Exercise prompt: Each line from the beginning of the data below through the line containing "GX0, GX1, GZ0, GZ1" should be repeated exactly, please.

== Data extract

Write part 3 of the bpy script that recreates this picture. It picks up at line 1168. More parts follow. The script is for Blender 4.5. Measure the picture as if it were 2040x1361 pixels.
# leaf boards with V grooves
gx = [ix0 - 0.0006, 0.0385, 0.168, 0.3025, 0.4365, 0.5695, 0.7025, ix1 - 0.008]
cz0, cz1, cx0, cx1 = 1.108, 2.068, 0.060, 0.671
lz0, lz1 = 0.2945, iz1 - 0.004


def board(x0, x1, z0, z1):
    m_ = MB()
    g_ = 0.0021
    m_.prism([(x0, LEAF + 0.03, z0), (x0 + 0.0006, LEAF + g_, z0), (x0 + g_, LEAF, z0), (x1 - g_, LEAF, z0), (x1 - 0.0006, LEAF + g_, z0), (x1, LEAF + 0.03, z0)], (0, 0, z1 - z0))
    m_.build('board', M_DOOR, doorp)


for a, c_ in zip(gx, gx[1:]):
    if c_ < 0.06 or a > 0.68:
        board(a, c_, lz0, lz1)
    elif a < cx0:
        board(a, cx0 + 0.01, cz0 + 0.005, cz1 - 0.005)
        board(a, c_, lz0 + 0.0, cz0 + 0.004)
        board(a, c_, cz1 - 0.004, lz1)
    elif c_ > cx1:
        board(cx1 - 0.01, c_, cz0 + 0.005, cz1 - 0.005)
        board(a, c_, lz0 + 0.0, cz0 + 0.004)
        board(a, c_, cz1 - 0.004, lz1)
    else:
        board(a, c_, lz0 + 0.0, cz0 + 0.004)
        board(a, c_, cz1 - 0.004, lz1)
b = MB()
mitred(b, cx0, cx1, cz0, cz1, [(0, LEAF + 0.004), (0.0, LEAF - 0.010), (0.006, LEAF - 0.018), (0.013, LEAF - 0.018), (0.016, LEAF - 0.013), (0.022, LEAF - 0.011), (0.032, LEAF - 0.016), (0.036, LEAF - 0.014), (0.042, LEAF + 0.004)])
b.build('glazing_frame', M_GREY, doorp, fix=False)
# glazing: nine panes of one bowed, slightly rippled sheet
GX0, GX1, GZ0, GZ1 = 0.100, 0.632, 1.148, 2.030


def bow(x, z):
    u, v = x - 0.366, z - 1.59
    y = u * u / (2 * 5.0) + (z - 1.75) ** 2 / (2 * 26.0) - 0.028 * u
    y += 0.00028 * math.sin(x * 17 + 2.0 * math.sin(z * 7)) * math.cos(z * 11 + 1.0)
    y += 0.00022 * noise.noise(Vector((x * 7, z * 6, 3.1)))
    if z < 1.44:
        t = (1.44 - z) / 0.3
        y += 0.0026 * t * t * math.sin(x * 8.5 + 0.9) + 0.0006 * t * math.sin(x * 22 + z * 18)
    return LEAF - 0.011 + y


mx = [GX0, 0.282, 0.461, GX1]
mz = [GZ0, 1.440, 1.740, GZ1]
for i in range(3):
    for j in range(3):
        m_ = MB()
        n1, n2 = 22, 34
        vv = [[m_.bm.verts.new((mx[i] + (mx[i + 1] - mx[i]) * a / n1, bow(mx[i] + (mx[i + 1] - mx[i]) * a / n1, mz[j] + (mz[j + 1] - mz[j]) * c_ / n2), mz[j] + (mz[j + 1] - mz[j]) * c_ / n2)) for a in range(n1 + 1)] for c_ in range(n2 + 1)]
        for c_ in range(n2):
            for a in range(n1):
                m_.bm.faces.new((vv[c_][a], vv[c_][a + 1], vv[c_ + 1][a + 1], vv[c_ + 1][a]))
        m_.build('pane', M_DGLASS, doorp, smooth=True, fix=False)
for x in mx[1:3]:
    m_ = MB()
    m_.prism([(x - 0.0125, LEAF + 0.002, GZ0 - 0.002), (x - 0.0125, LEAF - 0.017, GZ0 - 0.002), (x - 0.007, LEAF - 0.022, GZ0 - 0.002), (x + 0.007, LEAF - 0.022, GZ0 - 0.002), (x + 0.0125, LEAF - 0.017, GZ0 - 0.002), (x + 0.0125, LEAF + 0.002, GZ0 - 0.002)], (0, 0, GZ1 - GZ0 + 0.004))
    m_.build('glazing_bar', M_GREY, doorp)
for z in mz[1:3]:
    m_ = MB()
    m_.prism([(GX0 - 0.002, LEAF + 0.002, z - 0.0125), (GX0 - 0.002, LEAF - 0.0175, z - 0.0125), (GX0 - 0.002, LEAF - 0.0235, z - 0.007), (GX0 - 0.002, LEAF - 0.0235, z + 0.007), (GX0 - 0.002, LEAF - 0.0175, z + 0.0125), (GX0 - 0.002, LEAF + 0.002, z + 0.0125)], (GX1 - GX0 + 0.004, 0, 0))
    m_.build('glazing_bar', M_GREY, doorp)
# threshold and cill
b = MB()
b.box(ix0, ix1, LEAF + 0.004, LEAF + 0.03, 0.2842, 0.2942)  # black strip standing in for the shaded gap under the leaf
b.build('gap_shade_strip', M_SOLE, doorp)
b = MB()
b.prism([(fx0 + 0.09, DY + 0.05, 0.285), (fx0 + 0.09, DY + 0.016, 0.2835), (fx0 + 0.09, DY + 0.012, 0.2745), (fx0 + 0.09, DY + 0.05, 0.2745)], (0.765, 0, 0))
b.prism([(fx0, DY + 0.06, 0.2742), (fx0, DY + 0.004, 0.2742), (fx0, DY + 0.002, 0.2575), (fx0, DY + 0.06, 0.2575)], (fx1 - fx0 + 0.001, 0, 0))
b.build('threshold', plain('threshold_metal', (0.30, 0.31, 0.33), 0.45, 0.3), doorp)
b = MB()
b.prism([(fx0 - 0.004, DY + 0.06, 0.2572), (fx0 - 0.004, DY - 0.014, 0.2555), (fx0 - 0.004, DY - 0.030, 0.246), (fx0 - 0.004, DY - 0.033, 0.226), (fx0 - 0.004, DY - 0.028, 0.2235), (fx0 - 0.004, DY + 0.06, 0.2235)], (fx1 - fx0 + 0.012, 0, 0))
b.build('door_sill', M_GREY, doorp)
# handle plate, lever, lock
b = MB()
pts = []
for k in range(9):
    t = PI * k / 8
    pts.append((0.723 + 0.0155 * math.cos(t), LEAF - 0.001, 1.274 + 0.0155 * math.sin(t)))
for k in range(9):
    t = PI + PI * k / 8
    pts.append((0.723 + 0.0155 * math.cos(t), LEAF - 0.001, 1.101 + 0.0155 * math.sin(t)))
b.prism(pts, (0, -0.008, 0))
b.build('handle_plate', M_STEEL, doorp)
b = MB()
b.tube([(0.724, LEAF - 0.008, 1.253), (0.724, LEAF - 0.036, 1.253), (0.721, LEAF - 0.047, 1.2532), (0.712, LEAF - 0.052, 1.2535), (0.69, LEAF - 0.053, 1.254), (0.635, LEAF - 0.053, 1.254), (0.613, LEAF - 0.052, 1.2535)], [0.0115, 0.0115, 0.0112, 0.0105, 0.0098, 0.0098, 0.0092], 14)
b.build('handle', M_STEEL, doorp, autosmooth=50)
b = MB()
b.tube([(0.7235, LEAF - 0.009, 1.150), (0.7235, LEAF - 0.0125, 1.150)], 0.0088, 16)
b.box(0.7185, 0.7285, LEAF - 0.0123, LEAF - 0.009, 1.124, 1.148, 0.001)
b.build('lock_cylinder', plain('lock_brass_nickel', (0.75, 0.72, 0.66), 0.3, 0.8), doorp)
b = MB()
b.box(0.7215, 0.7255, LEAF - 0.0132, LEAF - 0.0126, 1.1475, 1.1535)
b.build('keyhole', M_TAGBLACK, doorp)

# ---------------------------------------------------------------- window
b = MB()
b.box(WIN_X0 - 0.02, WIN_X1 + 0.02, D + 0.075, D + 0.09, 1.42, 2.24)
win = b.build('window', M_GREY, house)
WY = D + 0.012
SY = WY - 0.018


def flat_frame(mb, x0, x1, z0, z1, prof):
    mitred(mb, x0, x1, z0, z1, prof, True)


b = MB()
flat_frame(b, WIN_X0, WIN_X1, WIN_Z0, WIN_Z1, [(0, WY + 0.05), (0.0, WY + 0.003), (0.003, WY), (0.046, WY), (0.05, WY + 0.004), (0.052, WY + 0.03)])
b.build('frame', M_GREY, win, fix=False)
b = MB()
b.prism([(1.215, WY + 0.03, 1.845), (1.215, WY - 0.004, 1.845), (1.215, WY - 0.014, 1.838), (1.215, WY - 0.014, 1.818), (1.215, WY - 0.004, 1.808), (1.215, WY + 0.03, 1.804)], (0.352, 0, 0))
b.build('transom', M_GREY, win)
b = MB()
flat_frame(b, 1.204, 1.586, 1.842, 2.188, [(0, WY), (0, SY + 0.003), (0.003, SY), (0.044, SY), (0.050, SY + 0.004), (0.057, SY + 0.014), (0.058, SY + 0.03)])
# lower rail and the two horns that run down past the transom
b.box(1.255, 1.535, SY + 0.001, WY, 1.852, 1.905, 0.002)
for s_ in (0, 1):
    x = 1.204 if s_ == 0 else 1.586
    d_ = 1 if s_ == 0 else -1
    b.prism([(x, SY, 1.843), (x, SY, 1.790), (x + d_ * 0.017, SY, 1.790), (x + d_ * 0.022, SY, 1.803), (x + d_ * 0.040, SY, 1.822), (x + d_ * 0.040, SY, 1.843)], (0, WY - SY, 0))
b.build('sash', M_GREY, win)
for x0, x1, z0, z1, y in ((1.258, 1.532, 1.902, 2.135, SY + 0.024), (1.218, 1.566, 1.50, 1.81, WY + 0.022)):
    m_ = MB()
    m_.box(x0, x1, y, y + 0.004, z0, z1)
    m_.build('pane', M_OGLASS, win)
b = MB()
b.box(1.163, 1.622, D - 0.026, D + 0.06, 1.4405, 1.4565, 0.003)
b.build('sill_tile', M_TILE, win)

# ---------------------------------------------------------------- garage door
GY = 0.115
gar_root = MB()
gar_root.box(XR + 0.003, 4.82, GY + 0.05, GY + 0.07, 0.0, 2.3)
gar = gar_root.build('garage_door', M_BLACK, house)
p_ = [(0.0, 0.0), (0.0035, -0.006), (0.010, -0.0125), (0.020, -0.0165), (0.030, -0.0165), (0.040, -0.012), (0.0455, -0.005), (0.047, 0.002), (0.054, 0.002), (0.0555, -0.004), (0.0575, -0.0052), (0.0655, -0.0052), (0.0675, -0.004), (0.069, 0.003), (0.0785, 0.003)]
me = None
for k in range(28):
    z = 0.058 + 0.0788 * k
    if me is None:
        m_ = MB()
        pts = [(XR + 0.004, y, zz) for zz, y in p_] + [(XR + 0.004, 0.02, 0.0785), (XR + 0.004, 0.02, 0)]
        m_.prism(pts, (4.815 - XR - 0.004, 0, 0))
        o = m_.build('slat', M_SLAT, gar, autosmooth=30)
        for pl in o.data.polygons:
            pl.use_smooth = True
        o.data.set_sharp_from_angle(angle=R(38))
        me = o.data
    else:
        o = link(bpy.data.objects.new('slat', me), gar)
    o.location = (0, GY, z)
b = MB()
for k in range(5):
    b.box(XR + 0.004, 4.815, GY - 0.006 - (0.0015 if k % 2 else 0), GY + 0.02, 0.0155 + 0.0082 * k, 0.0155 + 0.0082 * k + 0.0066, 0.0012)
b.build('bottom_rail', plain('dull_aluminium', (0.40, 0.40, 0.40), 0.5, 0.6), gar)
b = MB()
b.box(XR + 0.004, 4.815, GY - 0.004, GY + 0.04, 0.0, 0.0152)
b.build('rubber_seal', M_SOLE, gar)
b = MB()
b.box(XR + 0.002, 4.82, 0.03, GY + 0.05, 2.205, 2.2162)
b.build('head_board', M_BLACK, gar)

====

Response:
Write part 3 of the bpy script that recreates this picture. It picks up at line 1168. More parts follow. The script is for Blender 4.5. Measure the picture as if it were 2040x1361 pixels.
# leaf boards with V grooves
gx = [ix0 - 0.0006, 0.0385, 0.168, 0.3025, 0.4365, 0.5695, 0.7025, ix1 - 0.008]
cz0, cz1, cx0, cx1 = 1.108, 2.068, 0.060, 0.671
lz0, lz1 = 0.2945, iz1 - 0.004


def board(x0, x1, z0, z1):
    m_ = MB()
    g_ = 0.0021
    m_.prism([(x0, LEAF + 0.03, z0), (x0 + 0.0006, LEAF + g_, z0), (x0 + g_, LEAF, z0), (x1 - g_, LEAF, z0), (x1 - 0.0006, LEAF + g_, z0), (x1, LEAF + 0.03, z0)], (0, 0, z1 - z0))
    m_.build('board', M_DOOR, doorp)


for a, c_ in zip(gx, gx[1:]):
    if c_ < 0.06 or a > 0.68:
        board(a, c_, lz0, lz1)
    elif a < cx0:
        board(a, cx0 + 0.01, cz0 + 0.005, cz1 - 0.005)
        board(a, c_, lz0 + 0.0, cz0 + 0.004)
        board(a, c_, cz1 - 0.004, lz1)
    elif c_ > cx1:
        board(cx1 - 0.01, c_, cz0 + 0.005, cz1 - 0.005)
        board(a, c_, lz0 + 0.0, cz0 + 0.004)
        board(a, c_, cz1 - 0.004, lz1)
    else:
        board(a, c_, lz0 + 0.0, cz0 + 0.004)
        board(a, c_, cz1 - 0.004, lz1)
b = MB()
mitred(b, cx0, cx1, cz0, cz1, [(0, LEAF + 0.004), (0.0, LEAF - 0.010), (0.006, LEAF - 0.018), (0.013, LEAF - 0.018), (0.016, LEAF - 0.013), (0.022, LEAF - 0.011), (0.032, LEAF - 0.016), (0.036, LEAF - 0.014), (0.042, LEAF + 0.004)])
b.build('glazing_frame', M_GREY, doorp, fix=False)
# glazing: nine panes of one bowed, slightly rippled sheet
GX0, GX1, GZ0, GZ1 = 0.100, 0.632, 1.148, 2.030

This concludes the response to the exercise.